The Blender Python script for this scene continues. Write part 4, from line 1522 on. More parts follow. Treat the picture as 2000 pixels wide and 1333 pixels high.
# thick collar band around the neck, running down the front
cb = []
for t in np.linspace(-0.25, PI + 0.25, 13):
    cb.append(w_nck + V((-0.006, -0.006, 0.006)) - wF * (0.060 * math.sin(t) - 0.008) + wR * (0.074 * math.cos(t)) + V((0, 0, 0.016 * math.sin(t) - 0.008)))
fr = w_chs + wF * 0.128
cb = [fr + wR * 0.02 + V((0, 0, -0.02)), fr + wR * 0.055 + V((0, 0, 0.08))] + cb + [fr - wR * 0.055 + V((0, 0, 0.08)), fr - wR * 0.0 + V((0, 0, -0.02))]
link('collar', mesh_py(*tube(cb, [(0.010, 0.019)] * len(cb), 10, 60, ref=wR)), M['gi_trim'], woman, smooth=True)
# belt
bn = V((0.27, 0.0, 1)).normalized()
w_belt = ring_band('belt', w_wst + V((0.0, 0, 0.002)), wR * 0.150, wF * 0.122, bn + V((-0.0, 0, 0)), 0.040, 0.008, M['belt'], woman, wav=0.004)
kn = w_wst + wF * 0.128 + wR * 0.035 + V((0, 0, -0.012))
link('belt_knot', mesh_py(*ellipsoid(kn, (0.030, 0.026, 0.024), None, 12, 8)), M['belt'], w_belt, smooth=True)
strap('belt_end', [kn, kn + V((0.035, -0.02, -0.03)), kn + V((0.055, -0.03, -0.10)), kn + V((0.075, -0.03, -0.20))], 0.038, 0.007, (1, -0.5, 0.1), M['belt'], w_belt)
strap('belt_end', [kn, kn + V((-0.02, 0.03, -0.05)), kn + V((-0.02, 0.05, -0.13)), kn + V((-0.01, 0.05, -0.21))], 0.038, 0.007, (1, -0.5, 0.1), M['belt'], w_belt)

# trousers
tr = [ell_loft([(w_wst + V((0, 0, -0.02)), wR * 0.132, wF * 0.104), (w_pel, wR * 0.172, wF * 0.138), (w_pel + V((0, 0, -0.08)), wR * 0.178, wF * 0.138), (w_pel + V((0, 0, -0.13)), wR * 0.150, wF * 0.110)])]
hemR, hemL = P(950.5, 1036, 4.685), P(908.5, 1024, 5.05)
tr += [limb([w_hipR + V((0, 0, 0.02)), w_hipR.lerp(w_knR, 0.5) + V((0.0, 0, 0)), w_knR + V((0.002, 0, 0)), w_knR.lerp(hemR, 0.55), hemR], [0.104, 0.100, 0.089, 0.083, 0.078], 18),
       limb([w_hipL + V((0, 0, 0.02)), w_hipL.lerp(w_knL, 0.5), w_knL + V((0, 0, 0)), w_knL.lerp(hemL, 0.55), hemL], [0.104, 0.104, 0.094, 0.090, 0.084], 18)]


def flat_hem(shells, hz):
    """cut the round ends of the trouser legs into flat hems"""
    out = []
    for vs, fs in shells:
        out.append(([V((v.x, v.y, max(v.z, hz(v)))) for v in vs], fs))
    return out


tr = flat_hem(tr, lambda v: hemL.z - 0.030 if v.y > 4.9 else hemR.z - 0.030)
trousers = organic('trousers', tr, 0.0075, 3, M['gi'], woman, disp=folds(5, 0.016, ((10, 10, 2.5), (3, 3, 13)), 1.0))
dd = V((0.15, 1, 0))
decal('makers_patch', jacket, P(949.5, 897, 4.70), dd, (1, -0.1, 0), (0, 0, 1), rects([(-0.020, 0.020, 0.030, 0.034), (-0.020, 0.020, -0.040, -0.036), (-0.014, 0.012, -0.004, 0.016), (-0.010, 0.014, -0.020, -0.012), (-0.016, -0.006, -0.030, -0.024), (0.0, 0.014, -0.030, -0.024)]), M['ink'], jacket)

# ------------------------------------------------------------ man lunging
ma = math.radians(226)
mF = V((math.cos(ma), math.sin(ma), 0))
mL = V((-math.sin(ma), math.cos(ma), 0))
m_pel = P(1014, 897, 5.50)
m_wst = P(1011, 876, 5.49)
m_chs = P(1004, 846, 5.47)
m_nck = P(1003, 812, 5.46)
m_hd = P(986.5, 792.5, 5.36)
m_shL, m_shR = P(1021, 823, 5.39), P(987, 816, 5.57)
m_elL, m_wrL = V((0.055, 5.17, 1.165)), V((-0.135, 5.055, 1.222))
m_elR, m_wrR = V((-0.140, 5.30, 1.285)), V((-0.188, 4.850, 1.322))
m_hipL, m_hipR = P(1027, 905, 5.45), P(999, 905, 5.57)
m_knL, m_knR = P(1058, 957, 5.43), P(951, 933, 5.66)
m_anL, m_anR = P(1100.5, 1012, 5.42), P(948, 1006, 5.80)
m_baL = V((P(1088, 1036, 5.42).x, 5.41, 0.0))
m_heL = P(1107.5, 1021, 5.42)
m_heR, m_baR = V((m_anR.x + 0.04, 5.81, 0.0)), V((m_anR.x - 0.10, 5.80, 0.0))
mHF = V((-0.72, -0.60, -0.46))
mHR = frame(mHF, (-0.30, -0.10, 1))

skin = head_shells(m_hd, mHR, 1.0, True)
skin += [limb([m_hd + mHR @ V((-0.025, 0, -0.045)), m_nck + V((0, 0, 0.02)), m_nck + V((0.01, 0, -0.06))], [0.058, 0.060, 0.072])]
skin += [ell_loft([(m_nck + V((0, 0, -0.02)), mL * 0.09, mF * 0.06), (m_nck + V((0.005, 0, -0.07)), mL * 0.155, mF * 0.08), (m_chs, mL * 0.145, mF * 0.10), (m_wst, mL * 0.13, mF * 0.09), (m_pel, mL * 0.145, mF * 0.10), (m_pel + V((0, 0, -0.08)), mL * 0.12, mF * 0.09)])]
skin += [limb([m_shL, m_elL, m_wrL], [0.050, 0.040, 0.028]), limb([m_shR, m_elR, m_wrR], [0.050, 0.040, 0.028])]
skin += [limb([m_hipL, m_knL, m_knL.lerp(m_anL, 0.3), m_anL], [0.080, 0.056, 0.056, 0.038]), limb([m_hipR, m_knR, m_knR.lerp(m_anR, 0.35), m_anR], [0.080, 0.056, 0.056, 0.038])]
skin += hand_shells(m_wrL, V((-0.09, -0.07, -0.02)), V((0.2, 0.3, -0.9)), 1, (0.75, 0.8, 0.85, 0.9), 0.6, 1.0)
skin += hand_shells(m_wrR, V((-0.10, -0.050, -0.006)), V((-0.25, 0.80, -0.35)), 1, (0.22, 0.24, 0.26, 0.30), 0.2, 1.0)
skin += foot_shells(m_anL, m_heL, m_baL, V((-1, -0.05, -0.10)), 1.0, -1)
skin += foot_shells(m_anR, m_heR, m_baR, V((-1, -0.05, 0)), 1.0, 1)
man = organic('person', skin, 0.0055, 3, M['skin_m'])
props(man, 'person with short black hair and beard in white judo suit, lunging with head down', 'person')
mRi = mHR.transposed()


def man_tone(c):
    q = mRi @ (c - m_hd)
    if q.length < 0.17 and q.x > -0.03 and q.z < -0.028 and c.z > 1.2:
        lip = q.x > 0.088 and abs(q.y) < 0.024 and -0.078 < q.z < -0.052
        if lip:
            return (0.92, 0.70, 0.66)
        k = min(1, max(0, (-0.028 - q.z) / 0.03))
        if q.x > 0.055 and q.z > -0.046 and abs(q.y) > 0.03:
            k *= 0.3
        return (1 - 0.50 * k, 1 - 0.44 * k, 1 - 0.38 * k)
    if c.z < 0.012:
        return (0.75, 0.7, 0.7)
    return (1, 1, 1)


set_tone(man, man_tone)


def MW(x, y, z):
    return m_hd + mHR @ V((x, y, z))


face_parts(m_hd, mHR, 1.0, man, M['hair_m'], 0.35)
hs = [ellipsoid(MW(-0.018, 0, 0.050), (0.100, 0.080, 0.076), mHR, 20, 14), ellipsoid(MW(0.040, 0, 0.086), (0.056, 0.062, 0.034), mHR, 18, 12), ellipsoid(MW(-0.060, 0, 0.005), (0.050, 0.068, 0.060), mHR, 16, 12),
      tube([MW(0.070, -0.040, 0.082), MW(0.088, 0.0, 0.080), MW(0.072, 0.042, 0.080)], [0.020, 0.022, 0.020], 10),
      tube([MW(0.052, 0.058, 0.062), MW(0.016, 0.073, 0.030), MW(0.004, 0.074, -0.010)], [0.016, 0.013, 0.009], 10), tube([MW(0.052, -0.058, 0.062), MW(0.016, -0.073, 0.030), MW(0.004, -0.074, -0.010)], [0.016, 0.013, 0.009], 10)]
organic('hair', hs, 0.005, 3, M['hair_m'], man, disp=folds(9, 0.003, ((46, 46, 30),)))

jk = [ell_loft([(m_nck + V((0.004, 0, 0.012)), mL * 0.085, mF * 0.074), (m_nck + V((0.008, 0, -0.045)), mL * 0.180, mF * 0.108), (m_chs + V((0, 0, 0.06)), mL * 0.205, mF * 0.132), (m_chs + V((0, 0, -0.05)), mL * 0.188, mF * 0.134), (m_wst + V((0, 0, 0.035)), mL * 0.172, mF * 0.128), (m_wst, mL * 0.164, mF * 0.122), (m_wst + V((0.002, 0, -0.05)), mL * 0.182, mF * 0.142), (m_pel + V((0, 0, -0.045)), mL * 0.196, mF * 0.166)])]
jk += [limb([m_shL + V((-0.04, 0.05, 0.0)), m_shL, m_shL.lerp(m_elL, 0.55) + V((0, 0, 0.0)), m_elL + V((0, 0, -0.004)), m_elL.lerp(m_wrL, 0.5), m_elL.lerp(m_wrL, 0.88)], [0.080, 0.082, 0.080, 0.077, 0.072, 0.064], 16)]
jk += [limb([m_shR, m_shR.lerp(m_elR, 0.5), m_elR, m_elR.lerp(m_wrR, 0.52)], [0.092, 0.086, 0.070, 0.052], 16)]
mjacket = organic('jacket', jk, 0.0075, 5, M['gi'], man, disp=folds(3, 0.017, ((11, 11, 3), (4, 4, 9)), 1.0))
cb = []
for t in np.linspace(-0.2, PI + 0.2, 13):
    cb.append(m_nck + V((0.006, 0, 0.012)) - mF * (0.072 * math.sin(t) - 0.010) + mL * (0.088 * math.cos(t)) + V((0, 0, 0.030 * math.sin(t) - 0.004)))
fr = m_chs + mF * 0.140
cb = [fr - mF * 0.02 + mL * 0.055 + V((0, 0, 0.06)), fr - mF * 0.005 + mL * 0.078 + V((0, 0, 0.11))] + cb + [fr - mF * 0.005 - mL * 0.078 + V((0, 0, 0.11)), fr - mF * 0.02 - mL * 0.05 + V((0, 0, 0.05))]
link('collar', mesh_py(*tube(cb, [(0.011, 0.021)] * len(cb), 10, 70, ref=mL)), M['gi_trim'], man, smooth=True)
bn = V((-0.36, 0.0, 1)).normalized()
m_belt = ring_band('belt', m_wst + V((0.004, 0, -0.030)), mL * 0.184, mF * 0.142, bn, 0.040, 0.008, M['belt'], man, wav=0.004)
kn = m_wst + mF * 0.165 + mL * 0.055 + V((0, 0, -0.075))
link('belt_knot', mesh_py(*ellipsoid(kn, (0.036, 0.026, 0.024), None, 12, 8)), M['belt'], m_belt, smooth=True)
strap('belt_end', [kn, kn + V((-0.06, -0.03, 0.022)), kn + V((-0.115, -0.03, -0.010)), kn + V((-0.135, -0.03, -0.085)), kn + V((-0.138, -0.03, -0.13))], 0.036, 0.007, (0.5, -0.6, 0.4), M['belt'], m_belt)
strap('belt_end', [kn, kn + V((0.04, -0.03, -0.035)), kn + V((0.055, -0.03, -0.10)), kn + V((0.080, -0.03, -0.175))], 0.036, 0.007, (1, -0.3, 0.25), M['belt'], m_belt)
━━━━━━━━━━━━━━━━
» **What the exercise asks**
Lines from the beginning of the data above through the line containing "limb([w_hipL + V((0, 0, 0.02)), w_hipL.lerp(w_knL, 0.5), w_knL" are to be returned exactly, and no others.

» **Response for this exercise**
The Blender Python script for this scene continues. Write part 4, from line 1522 on. More parts follow. Treat the picture as 2000 pixels wide and 1333 pixels high.
# thick collar band around the neck, running down the front
cb = []
for t in np.linspace(-0.25, PI + 0.25, 13):
    cb.append(w_nck + V((-0.006, -0.006, 0.006)) - wF * (0.060 * math.sin(t) - 0.008) + wR * (0.074 * math.cos(t)) + V((0, 0, 0.016 * math.sin(t) - 0.008)))
fr = w_chs + wF * 0.128
cb = [fr + wR * 0.02 + V((0, 0, -0.02)), fr + wR * 0.055 + V((0, 0, 0.08))] + cb + [fr - wR * 0.055 + V((0, 0, 0.08)), fr - wR * 0.0 + V((0, 0, -0.02))]
link('collar', mesh_py(*tube(cb, [(0.010, 0.019)] * len(cb), 10, 60, ref=wR)), M['gi_trim'], woman, smooth=True)
# belt
bn = V((0.27, 0.0, 1)).normalized()
w_belt = ring_band('belt', w_wst + V((0.0, 0, 0.002)), wR * 0.150, wF * 0.122, bn + V((-0.0, 0, 0)), 0.040, 0.008, M['belt'], woman, wav=0.004)
kn = w_wst + wF * 0.128 + wR * 0.035 + V((0, 0, -0.012))
link('belt_knot', mesh_py(*ellipsoid(kn, (0.030, 0.026, 0.024), None, 12, 8)), M['belt'], w_belt, smooth=True)
strap('belt_end', [kn, kn + V((0.035, -0.02, -0.03)), kn + V((0.055, -0.03, -0.10)), kn + V((0.075, -0.03, -0.20))], 0.038, 0.007, (1, -0.5, 0.1), M['belt'], w_belt)
strap('belt_end', [kn, kn + V((-0.02, 0.03, -0.05)), kn + V((-0.02, 0.05, -0.13)), kn + V((-0.01, 0.05, -0.21))], 0.038, 0.007, (1, -0.5, 0.1), M['belt'], w_belt)

# trousers
tr = [ell_loft([(w_wst + V((0, 0, -0.02)), wR * 0.132, wF * 0.104), (w_pel, wR * 0.172, wF * 0.138), (w_pel + V((0, 0, -0.08)), wR * 0.178, wF * 0.138), (w_pel + V((0, 0, -0.13)), wR * 0.150, wF * 0.110)])]
hemR, hemL = P(950.5, 1036, 4.685), P(908.5, 1024, 5.05)
tr += [limb([w_hipR + V((0, 0, 0.02)), w_hipR.lerp(w_knR, 0.5) + V((0.0, 0, 0)), w_knR + V((0.002, 0, 0)), w_knR.lerp(hemR, 0.55), hemR], [0.104, 0.100, 0.089, 0.083, 0.078], 18),
       limb([w_hipL + V((0, 0, 0.02)), w_hipL.lerp(w_knL, 0.5), w_knL + V((0, 0, 0)), w_knL.lerp(hemL, 0.55), hemL], [0.104, 0.104, 0.094, 0.090, 0.084], 18)]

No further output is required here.